Switzerland leads 69 nations in digital competitiveness

Switzerland leads 69 nations in digital competitiveness

Switzerland leads 69 nations in digital competitiveness

Now in its ninth year, the 2025 IMD World Digital Competitiveness Ranking measures the capacity and readiness of 69 economies to adopt and explore digital technologies as a key driver for economic transformation in business, government, and wider society.

Based on a mixture of hard data and survey replies from business and government executives, the ranking help governments and companies to understand where to focus their resources and what best practices might be when embarking or building upon on digital transformation.

Switzerland secures the top spot in the 2025 WDCR, driven by its world-leading performance in the Knowledge factor, where it maintains first position, and a significant three-position jump in the Future Readiness factor to second place. While its Technology factor ranking saw a slight decline of three positions to seventh, the country’s overall profile remains exceptionally strong and balanced. At the sub-factor level, Switzerland demonstrates leading performance in Talent (second), Training & Education (fifth), and Business Agility (third). Its ascent in Future Readiness is underpinned by improvements across its components, showcasing a society and business environment that is highly prepared for digital transformation.

Switzerland’s key strengths are deeply embedded in its human capital and institutional quality. It ranks first globally for the quality of employee training, the effectiveness of its scientific research legislation, its robust intellectual property rights, and its unparalleled capacity for knowledge transfer between companies and universities. However, the slight dip in the Technology factor can be attributed to relative declines in the Regulatory Framework (seventh, down from second) and Capital (15th, down from 11th) sub-factors. Specific areas for improvement include enforcing contracts, where Switzerland ranks 40th, and the penetration of wireless broadband, where it places a surprisingly low 55th.
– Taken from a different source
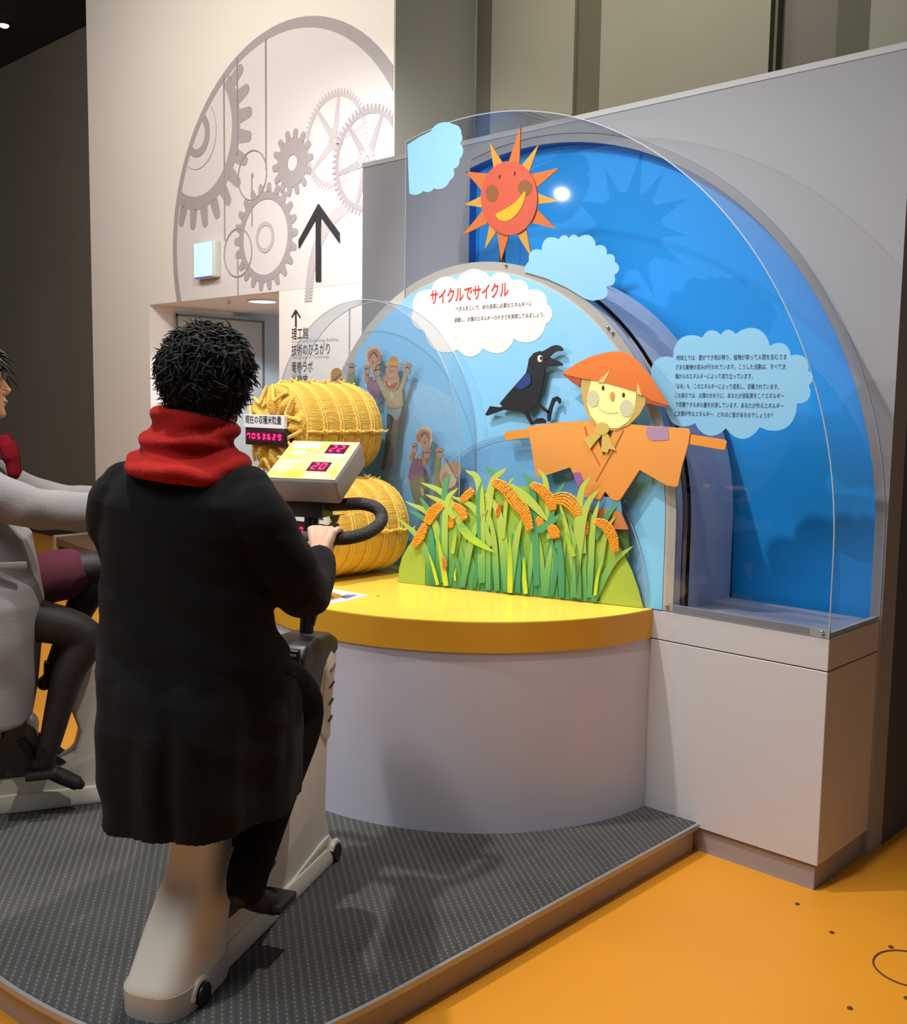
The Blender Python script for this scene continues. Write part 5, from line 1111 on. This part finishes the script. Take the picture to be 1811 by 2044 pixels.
for s in (1, -1):
    a = A[s]; toe = f.p(*f.px(160, 1566, .13)) if s > 0 else a+f.h*.16-Vector((0, 0, .07)); heel = a-f.h*.035-Vector((0, 0, .05)); g = G()
    g.tube(crom([heel, heel.lerp(toe, .35), heel.lerp(toe, .75), toe], 4), [.028]*4+[.034]*4+[.032]*4+[.018], 14, sy=.8); g.ball(heel, .028); g.ball(toe, .018); g.tube([a+Vector((0, 0, .03)), heel.lerp(toe, .15)], [.036, .034], 14)
    remesh(g.mk('shoe', M_shoe, wo), .006, 3)
# coat: torso plus an open skirt falling beside the saddle
e0 = lambda x, y: f.px(x, y, .12)[1]
RW = [(.45, e0(62, 1455)), (.60, e0(74, 1370)), (.75, e0(82, 1290)), (.86, e0(86, 1220)), (.98, e0(74, 1150)), (1.08, e0(62, 1090)), (1.18, hz+.10), (1.26, hz+.075), (1.33, hz+.045)]
wv = {.45: .26, .60: .25, .75: .255, .86: .25, .98: .215, 1.08: .185, 1.18: .19, 1.26: .185, 1.33: .14}
g = G(); rings = []
for i in range(len(RW)-1):
    for k in range(4):
        t = k/4; z = RW[i][0]+(RW[i+1][0]-RW[i][0])*t; fe = RW[i][1]+(RW[i+1][1]-RW[i][1])*t; w = wv[RW[i][0]]+(wv[RW[i+1][0]]-wv[RW[i][0]])*t
        be = hz-.17-(.10 if z < .8 else .10*max(0, (1.0-z)/.2)); kk = max(0, min(1, (1.0-z)/.3))
        rings.append(el_ring(f, 0, (fe+be)/2, w, (fe-be)/2, z, 72, 3.8 if z < .95 else 2.5, lambda a, z_: 1+.02*kk*math.sin(a*5)+.012*kk*math.sin(a*8+1)))
rings.append(el_ring(f, 0, hz-.05, .10, .07, 1.375, 72)); g.loft(rings)
for s in (1, -1): limb(g, [f.p(s*.14, hz-.05, 1.325), SH[s]+(EL[s]-SH[s])*.25+f.r*s*.01, EL[s]-Vector((0, 0, .01)), WR[s]], [.062, .078, .070, .058], 6)
o = g.mk('coat', M_coat2, wo); remesh(o, .008, 4)
crease(o, lambda c: noise.noise(Vector((c[0]*11, c[1]*11, c[2]*9)))*(.015 if 1.08 < c[2]+PZ < 1.36 else .004))
q = f.px(18, 1128, .22); o = G().box(-.006, .012, -.06, .055, -.012, .012, lambda x, y, z: f.p(wv[.98]+.018+x, q[1]+y, q[2]+z)).mk('pocket_flap', M_coat2, wo, smooth=0); bev(o, .005, 2)
g = G(); rings = []
for z, rv, ru, cu in ((1.35, .10, .085, -.02), (1.375, .115, .10, -.015), (1.40, .11, .10, -.01), (1.43, .09, .085, 0), (1.455, .078, .075, .0)):
    rings.append(el_ring(f, 0, hz-.02+cu, rv, ru, z, 48, 2.1, lambda a, z_: 1+.05*math.sin(3*a+z_*80)))
g.loft(rings)
tp = [f.px(2, 872, .06), f.px(14, 890, .07), f.px(24, 925, .085), f.px(30, 958, .09)]
g.tube(crom([f.p(*q) for q in tp], 4), [.034]*4+[.038]*4+[.030]*4+[.010], 14, sy=.6)
g.tube(crom([f.p(-q[0], q[1], q[2]) for q in tp], 4), [.034]*4+[.038]*4+[.030]*4+[.010], 14, sy=.6)
remesh(g.mk('scarf', M_scarf2, wo), .006, 3)
hair(H, wo, 700, .089, .104, .106, -.022, .026, .05, .11, mat('brown_black_hair', '1a120e', .45), down=1.4, seed=9, nape=-.16)
for s in (-1, 1):
    ey_ = G().ball(H.p(s*.030, .077, .012), .0125, .0125, .0125, 14, 10).mk('eye', mat('eye_white', 'e8e4dc', .2), wo); G().ball(H.p(s*.030, .0855, .012), .0055, .005, .0055, 10, 8).mk('iris', mat('dark_iris', '1d120c', .1), ey_)
    G().tube([H.p(s*.014, .0905, .034), H.p(s*.030, .0905, .038), H.p(s*.046, .080, .034)], .0028, 6).mk('eyebrow', mat('brow_brown', '2a1a12', .8), wo)
G().ball(H.p(0, .0935, -.067), .018, .0085, .0075, 12, 8, H.M).mk('lips', mat('lip_rose', 'a85a5a', .4), wo)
Switzerland advanced one position from the 2024 edition. It is followed by the US, which makes a significant leap of two positions to claim second place, and Singapore, which moves down two spots to complete this year’s podium. Hong Kong SAR continues its ascent, gaining three positions to rank fourth, while Denmark slips two places to fifth. The Netherlands shows a solid improvement, moving up two positions to sixth overall. A notable new entrant to the top 10 is Canada, which jumps an impressive six positions to rank seventh. Sweden, however, experiences a decline, dropping three spots to eighth. The United Arab Emirates also enters the top 10 for the first time, climbing two positions to ninth. Finally, Taiwan (Chinese Taipei) moves down one position to complete the top 10. Korea Republic (previously sixth) and Norway (previously 10th) drop out of the top 10 in 2025, losing nine and three positions, respectively.

Trade-war led uncertainty

Leaders everywhere are navigating the unpredictability of AI, talent flows, and regulatory developments, and these three economies prove that world-class infrastructure and talent pools are currently adequate mechanisms to rely on.

And yet, their glory is likely unsustainable amid today’s trade-war-led uncertainty, which is placing significant pressure on digital competitiveness at both the national and firm levels.

Amid 2025’s global context of trade fragmentation and AI pervasiveness, senior executives and government officials alike must fully understand which economies and industries are most successfully addressing today’s myriad digital challenges – and why.

Such information is key to informing partnership strategies, investment decisions, and talent development priorities and can be accessed via the WDCR’s full 2025 report.

Four important sectoral trends

In it, four sectoral trends are identified as instrumental for digital policies in the making, based on responses to 21 survey questions from 6,000 senior executives worldwide. They are:

(1) Infrastructure-intensive industries are outperforming expectations.

(2) Knowledge-based sectors are underperforming, despite their strategic importance.

(3) A lack of venture capital availability is a cross-industry constraint.

(4) Governance frameworks are hit and miss, industry-wide.

The report also helps companies and governments navigate the repercussions of trade tensions on policy by breaking matters down into five key areas: market access and expansion, access to technology, regulatory environment, innovation and R&D, and talent acquisition and retention.